The following code rises the warning: warning C4172: returning address of local variable or temporary but it makes no sense to me as the return type is a constant reference of the same type returned by std::vector::operator[] and std::vector::at().
Do you have an explanation for it?
#include <iostream>
#include <vector>
template <class V>
const V &at(const std::vector<V> &p_vec, const std::size_t p_index, const V &p_default) {
if (p_vec.size() <= p_index) {
return p_default;
}
return p_vec[p_index]; // warning C4172: returning address of local variable or temporary
}
int main(){
std::vector<bool> the_vector;
bool val = at(the_vector, 2, false);
if (val){
std::cout << "TRUE" << std::endl;
}else{
std::cout << "FALSE" << std::endl;
}
return 1;
}
Sample project: https://godbolt.org/z/KW5qo5YnK
>Solution :
The compiler is right to warn about this, because std::vector<bool>::operator[] returns std::vector<bool>::reference, which is not a reference to a bool.

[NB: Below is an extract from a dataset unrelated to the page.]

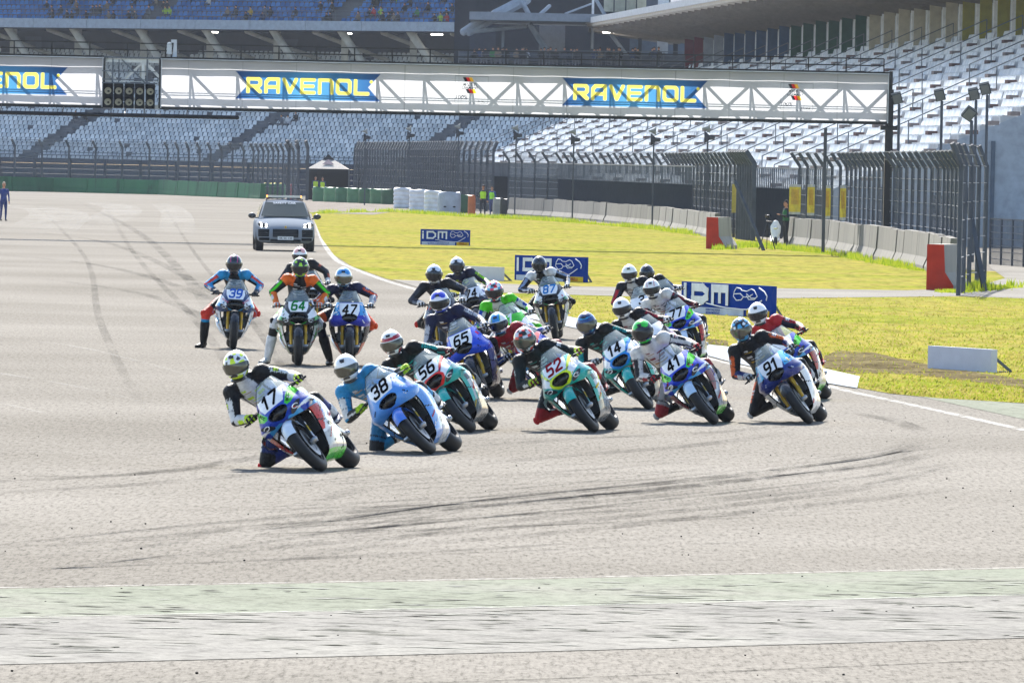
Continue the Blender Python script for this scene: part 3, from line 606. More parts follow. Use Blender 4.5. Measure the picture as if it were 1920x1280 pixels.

It is an implementation defined proxy type. The proxy can be converted to bool and thats the temporary the compiler mentions.
std::vector<bool> is specified such that it encourages implementations to pack 8 bools into a single byte. Hence operator[] cannot return a reference to bool.
You can specialize the function template for V==bool, or simply return a value.